--- STORED RECORDS ---
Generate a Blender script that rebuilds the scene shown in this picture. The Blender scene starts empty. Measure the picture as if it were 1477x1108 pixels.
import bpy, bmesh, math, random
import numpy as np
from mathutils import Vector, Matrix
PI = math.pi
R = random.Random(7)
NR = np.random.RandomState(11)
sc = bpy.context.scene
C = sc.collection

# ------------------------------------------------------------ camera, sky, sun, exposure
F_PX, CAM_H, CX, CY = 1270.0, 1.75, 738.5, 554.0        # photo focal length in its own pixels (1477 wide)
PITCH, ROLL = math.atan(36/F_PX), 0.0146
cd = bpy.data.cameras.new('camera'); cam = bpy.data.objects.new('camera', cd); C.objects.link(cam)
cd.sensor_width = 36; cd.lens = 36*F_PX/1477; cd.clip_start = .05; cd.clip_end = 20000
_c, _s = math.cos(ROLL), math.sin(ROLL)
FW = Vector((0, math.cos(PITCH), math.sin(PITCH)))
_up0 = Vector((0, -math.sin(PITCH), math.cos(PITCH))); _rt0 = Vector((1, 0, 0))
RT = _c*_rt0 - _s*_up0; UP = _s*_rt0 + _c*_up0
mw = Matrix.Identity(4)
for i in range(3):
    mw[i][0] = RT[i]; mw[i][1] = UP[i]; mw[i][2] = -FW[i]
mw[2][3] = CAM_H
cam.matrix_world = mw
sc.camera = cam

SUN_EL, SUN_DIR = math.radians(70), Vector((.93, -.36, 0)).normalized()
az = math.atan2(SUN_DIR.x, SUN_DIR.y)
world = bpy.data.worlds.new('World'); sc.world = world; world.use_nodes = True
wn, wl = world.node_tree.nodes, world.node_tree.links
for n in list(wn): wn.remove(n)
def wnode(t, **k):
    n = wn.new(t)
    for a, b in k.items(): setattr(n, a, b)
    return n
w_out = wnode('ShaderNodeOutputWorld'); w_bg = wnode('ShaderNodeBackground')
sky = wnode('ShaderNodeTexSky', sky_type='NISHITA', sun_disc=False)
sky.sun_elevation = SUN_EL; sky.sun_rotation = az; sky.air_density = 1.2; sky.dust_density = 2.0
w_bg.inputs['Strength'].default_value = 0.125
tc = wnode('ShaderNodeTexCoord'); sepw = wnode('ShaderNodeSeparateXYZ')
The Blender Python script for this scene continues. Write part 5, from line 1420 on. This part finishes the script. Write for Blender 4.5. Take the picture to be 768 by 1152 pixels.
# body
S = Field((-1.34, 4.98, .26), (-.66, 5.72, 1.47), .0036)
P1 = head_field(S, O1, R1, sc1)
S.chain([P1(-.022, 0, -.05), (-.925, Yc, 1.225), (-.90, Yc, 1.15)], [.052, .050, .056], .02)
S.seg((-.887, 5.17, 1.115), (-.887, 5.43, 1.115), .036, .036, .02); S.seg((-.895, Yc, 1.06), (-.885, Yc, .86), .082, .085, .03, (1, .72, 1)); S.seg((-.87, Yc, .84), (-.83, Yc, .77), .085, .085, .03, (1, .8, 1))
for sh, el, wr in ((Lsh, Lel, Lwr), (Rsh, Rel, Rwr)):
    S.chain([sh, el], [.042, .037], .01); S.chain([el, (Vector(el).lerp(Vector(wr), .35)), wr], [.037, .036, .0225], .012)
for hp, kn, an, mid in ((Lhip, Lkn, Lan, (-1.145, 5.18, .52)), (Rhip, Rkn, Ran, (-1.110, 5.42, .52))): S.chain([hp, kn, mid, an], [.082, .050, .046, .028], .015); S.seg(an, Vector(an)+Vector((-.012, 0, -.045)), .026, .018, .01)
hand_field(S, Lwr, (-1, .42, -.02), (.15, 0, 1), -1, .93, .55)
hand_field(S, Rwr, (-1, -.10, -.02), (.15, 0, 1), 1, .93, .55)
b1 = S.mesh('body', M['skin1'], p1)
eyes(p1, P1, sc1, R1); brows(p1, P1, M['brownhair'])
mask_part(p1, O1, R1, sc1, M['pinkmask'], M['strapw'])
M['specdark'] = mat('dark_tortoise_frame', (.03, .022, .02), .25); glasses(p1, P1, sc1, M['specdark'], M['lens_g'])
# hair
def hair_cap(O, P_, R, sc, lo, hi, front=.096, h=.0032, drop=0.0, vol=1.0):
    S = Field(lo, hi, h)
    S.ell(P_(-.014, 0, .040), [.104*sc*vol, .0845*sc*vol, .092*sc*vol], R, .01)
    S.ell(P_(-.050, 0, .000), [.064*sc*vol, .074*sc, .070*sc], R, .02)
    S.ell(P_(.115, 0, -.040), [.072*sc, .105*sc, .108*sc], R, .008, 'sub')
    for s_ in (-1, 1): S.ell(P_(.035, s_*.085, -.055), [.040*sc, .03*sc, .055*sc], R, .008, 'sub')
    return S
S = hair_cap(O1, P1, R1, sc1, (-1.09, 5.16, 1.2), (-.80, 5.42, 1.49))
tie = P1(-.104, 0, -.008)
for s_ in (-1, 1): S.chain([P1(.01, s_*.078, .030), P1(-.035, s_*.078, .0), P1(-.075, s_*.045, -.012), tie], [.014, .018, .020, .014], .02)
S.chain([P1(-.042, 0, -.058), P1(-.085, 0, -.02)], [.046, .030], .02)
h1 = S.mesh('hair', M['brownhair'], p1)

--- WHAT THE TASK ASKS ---
Retype all of the material, keeping each line exact.

--- EXERCISE ANSWER ---
Generate a Blender script that rebuilds the scene shown in this picture. The Blender scene starts empty. Measure the picture as if it were 1477x1108 pixels.
import bpy, bmesh, math, random
import numpy as np
from mathutils import Vector, Matrix
PI = math.pi
R = random.Random(7)
NR = np.random.RandomState(11)
sc = bpy.context.scene
C = sc.collection

# ------------------------------------------------------------ camera, sky, sun, exposure
F_PX, CAM_H, CX, CY = 1270.0, 1.75, 738.5, 554.0        # photo focal length in its own pixels (1477 wide)
PITCH, ROLL = math.atan(36/F_PX), 0.0146
cd = bpy.data.cameras.new('camera'); cam = bpy.data.objects.new('camera', cd); C.objects.link(cam)
cd.sensor_width = 36; cd.lens = 36*F_PX/1477; cd.clip_start = .05; cd.clip_end = 20000
_c, _s = math.cos(ROLL), math.sin(ROLL)
FW = Vector((0, math.cos(PITCH), math.sin(PITCH)))
_up0 = Vector((0, -math.sin(PITCH), math.cos(PITCH))); _rt0 = Vector((1, 0, 0))
RT = _c*_rt0 - _s*_up0; UP = _s*_rt0 + _c*_up0
mw = Matrix.Identity(4)
for i in range(3):
    mw[i][0] = RT[i]; mw[i][1] = UP[i]; mw[i][2] = -FW[i]
mw[2][3] = CAM_H
cam.matrix_world = mw
sc.camera = cam

SUN_EL, SUN_DIR = math.radians(70), Vector((.93, -.36, 0)).normalized()
az = math.atan2(SUN_DIR.x, SUN_DIR.y)
world = bpy.data.worlds.new('World'); sc.world = world; world.use_nodes = True
wn, wl = world.node_tree.nodes, world.node_tree.links
for n in list(wn): wn.remove(n)
def wnode(t, **k):
    n = wn.new(t)
    for a, b in k.items(): setattr(n, a, b)
    return n
w_out = wnode('ShaderNodeOutputWorld'); w_bg = wnode('ShaderNodeBackground')
sky = wnode('ShaderNodeTexSky', sky_type='NISHITA', sun_disc=False)
sky.sun_elevation = SUN_EL; sky.sun_rotation = az; sky.air_density = 1.2; sky.dust_density = 2.0
w_bg.inputs['Strength'].default_value = 0.125
tc = wnode('ShaderNodeTexCoord'); sepw = wnode('ShaderNodeSeparateXYZ')
The Blender Python script for this scene continues. Write part 5, from line 1420 on. This part finishes the script. Write for Blender 4.5. Take the picture to be 768 by 1152 pixels.
# body
S = Field((-1.34, 4.98, .26), (-.66, 5.72, 1.47), .0036)
P1 = head_field(S, O1, R1, sc1)
S.chain([P1(-.022, 0, -.05), (-.925, Yc, 1.225), (-.90, Yc, 1.15)], [.052, .050, .056], .02)
S.seg((-.887, 5.17, 1.115), (-.887, 5.43, 1.115), .036, .036, .02); S.seg((-.895, Yc, 1.06), (-.885, Yc, .86), .082, .085, .03, (1, .72, 1)); S.seg((-.87, Yc, .84), (-.83, Yc, .77), .085, .085, .03, (1, .8, 1))
for sh, el, wr in ((Lsh, Lel, Lwr), (Rsh, Rel, Rwr)):
    S.chain([sh, el], [.042, .037], .01); S.chain([el, (Vector(el).lerp(Vector(wr), .35)), wr], [.037, .036, .0225], .012)
for hp, kn, an, mid in ((Lhip, Lkn, Lan, (-1.145, 5.18, .52)), (Rhip, Rkn, Ran, (-1.110, 5.42, .52))): S.chain([hp, kn, mid, an], [.082, .050, .046, .028], .015); S.seg(an, Vector(an)+Vector((-.012, 0, -.045)), .026, .018, .01)
hand_field(S, Lwr, (-1, .42, -.02), (.15, 0, 1), -1, .93, .55)
hand_field(S, Rwr, (-1, -.10, -.02), (.15, 0, 1), 1, .93, .55)
b1 = S.mesh('body', M['skin1'], p1)
eyes(p1, P1, sc1, R1); brows(p1, P1, M['brownhair'])
mask_part(p1, O1, R1, sc1, M['pinkmask'], M['strapw'])
M['specdark'] = mat('dark_tortoise_frame', (.03, .022, .02), .25); glasses(p1, P1, sc1, M['specdark'], M['lens_g'])
# hair
def hair_cap(O, P_, R, sc, lo, hi, front=.096, h=.0032, drop=0.0, vol=1.0):
    S = Field(lo, hi, h)
    S.ell(P_(-.014, 0, .040), [.104*sc*vol, .0845*sc*vol, .092*sc*vol], R, .01)
    S.ell(P_(-.050, 0, .000), [.064*sc*vol, .074*sc, .070*sc], R, .02)
    S.ell(P_(.115, 0, -.040), [.072*sc, .105*sc, .108*sc], R, .008, 'sub')
    for s_ in (-1, 1): S.ell(P_(.035, s_*.085, -.055), [.040*sc, .03*sc, .055*sc], R, .008, 'sub')
    return S
S = hair_cap(O1, P1, R1, sc1, (-1.09, 5.16, 1.2), (-.80, 5.42, 1.49))
tie = P1(-.104, 0, -.008)
for s_ in (-1, 1): S.chain([P1(.01, s_*.078, .030), P1(-.035, s_*.078, .0), P1(-.075, s_*.045, -.012), tie], [.014, .018, .020, .014], .02)
S.chain([P1(-.042, 0, -.058), P1(-.085, 0, -.02)], [.046, .030], .02)
h1 = S.mesh('hair', M['brownhair'], p1)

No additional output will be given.